Whoops, that was a typo on my part - I meant to write 25 seconds in my example, where I compare these two:
45cm RG (4 shot) V80/C10 - 650 tons - Crew 39 - HTK 6 - Cost 554.3 - ROF 25
40cm RG (1 shot) V80/C10 - 178.75 tons - Crew 11 - HTK 1 - Cost 240 - ROF 5
At point-blank, the latter does 12 points of damage per hit whereas the former does 16 points of damage. So far so good, right? Well, you can have 3.64 of the single shot guns for one of the multi-shot guns. So even if you just have 3 guns it means you have room for more shield or armour or whatever, you'll do theoretically 12x3 versus 16x4, still okay. But then the ROF kicks in and this is where it breaks down because in 50 seconds of firing:
-the multi-shot 45cm RG can theoretically do 128 points of damage if each four shots hit both times the gun fires.
-the single shot 40cm RGs can pull off 360 points of damage if all three shots hit every 5 seconds.
And because the SS RGs are firing more often, missing a shot is less harmful whereas missed shots for the MS RG are far more detrimental. Only downside is increased MSP consumption but as said, using 3 SS RGs leaves you quite a bit of extra space.
Sure, the MS RG has more HTK and is slightly cheaper than the 3x SS RGs but that's a worthless advantage in comparison with the damage difference. This is why there really is no meaningful choice to make here: with large calibres, a SS RG is always better than a MS RG because you can get it down to ROF 5 and you can pack more of them in the same space. Only if you can get the MS RG down to ROF 10 (320 points which is still pretty far behind) or ROF 5 will it be competitive. But that requires big RP investment in capacitor tech and if tech parity exists, then your opponent can get bigger calibre SS RG's down into ROF 5 so they actually stay ahead.
It's really weird that you're using different calibers to illustrate the difference, since it's a specific example that makes the problem bigger.

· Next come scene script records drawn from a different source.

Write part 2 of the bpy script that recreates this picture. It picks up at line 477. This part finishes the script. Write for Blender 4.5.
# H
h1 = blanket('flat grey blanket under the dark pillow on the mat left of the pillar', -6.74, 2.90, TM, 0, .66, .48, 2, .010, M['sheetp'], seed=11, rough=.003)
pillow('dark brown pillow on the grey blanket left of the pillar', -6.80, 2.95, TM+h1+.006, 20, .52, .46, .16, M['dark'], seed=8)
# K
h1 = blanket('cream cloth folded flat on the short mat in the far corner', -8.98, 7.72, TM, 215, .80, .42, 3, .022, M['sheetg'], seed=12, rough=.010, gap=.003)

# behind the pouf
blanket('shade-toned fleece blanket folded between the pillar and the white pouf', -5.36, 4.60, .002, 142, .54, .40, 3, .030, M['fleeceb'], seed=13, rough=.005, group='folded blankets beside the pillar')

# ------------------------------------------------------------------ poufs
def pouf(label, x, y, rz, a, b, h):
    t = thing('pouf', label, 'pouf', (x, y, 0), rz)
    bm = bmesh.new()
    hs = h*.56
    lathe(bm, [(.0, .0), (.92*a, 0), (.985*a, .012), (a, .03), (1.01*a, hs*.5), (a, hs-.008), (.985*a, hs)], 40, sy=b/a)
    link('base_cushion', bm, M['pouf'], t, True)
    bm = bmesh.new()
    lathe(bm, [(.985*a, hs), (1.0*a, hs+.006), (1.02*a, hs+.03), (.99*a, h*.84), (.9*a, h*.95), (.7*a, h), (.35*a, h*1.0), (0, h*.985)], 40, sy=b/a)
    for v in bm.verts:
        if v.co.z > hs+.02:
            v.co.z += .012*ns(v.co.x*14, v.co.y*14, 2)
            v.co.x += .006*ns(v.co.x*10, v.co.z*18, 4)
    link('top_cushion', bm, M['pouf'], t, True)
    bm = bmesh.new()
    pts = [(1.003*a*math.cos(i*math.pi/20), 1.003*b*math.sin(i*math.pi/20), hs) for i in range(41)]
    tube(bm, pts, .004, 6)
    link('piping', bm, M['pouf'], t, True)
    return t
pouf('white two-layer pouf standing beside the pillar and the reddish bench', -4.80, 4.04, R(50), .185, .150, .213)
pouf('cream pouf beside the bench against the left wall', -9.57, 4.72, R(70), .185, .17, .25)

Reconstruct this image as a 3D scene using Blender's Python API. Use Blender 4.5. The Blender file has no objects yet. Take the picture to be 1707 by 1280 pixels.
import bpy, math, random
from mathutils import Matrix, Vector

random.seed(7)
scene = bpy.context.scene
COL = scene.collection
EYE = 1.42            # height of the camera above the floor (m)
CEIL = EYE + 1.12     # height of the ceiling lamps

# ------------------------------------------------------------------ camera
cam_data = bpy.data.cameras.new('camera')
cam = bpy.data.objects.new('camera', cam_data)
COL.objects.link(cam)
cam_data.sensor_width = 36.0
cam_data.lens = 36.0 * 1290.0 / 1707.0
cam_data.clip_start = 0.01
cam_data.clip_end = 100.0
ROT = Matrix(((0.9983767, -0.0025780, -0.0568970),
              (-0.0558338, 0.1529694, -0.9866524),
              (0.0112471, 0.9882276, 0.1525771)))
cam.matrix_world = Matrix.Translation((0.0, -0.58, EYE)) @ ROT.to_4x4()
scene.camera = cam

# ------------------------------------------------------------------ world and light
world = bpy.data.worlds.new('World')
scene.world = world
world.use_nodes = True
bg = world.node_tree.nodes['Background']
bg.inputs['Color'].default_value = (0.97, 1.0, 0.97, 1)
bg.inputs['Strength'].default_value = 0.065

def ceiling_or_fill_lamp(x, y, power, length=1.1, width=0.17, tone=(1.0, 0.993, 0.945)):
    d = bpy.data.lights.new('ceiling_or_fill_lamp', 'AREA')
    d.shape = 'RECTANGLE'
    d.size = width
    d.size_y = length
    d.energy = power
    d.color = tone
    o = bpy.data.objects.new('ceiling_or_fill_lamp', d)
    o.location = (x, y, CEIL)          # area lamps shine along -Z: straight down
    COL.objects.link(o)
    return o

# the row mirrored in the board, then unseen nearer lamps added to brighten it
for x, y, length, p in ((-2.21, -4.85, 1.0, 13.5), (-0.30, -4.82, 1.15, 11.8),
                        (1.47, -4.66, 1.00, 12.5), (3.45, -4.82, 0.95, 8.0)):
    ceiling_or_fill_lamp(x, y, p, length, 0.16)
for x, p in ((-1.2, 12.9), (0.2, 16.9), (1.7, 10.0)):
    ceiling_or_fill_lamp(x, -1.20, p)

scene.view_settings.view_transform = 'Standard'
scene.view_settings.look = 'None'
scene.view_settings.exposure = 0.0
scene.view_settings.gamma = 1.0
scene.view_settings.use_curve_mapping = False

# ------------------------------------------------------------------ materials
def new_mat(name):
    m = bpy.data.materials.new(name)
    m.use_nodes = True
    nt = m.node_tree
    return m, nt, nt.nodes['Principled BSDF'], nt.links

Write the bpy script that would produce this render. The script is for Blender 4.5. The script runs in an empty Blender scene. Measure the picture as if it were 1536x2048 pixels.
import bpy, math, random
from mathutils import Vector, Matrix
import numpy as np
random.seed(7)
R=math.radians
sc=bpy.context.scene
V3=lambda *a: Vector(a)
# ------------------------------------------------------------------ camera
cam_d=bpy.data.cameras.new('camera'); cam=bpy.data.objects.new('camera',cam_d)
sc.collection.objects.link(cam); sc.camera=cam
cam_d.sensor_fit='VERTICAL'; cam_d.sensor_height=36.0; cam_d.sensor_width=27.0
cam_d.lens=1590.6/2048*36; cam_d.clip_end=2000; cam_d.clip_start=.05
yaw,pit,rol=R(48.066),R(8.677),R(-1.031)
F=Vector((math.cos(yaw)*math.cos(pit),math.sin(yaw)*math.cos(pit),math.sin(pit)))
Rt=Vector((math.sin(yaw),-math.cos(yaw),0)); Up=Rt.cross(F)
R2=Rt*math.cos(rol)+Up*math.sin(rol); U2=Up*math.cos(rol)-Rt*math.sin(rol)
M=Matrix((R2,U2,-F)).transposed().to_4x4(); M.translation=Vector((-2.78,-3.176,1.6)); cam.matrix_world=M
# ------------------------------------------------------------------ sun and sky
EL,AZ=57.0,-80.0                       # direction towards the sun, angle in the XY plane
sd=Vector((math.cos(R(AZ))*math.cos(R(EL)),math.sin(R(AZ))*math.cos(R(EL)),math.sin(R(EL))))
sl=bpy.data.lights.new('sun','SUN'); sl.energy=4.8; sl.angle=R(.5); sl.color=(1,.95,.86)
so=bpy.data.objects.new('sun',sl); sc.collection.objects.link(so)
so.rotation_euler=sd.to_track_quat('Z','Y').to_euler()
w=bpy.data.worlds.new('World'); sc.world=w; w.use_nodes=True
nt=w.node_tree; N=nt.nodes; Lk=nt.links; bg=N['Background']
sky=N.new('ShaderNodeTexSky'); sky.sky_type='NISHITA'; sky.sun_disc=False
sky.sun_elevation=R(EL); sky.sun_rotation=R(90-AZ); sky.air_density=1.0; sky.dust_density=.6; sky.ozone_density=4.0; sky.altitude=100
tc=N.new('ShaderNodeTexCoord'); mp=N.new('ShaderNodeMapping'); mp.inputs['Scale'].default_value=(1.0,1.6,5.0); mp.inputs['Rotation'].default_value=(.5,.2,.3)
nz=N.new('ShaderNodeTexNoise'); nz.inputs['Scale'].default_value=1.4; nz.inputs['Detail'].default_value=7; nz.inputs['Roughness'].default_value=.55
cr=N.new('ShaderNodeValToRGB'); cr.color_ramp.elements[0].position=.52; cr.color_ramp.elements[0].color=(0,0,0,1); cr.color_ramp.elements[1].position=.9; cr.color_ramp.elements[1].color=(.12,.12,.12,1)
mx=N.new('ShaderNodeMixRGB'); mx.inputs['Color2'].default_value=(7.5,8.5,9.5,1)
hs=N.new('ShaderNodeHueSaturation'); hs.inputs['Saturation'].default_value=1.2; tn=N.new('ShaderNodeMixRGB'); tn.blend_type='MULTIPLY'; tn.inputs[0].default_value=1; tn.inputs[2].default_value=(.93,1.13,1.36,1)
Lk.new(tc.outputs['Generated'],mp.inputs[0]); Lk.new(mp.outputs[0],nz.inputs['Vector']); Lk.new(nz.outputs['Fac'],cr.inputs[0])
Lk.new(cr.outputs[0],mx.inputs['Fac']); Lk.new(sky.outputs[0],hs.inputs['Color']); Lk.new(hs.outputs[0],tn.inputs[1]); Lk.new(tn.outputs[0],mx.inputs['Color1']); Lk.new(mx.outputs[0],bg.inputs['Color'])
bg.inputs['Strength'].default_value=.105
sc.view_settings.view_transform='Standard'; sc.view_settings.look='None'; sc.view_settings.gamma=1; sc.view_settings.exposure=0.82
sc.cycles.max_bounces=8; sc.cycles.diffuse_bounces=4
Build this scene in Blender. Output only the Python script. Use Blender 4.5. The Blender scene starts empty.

And then ignores things like power plants or the extra range of the larger railgun.
Let's try an example that uses the same size railgun and accounts for things like power plants:
4 shot 25cm Railgun V50/C3.75: 20 damage, ROF 20, 400 tons, HTK 4, Recharge Rate 3.75, Cost 72.6
1 shot 25cm Railgun V50/C3.75: 5 damage, ROF 5, 130 tons, HTK 1, Recharge Rate 3.75, Cost 36.3
Exact power plant tonnage varies based on the size/efficiency curve, but my standard powerplant in that game is 142.5 tons, produces 30.79 power, and costs 92.4. Adding that to the above numbers, we get:
4 shot 25cm Railgun V50/C3.75: 20 damage, ROF 20, 417.3 tons, HTK 4, Cost 83.9
1 shot 25cm Railgun V50/C3.75: 5 damage, ROF 5, 147.3 tons, HTK 1, Cost 47.6
By any measure except burst damage and point defense fire, that still greatly favors the single shot - it does about 2.8x as much DPS per ton and about 1.8x as much dps per cost (which is less of a factor, as the support systems on a warship often cost significantly more than the weapon itself), but I think your example considerably exaggerated it.
My complaint is more that simply giving them the same ROF just reverses it - the multishot maintains the advantage in burst fire and point defense but now does 1.3x as much dps per ton, meaning reduced shot railguns will basically never be used and it's otherwise a quite cool mechanic.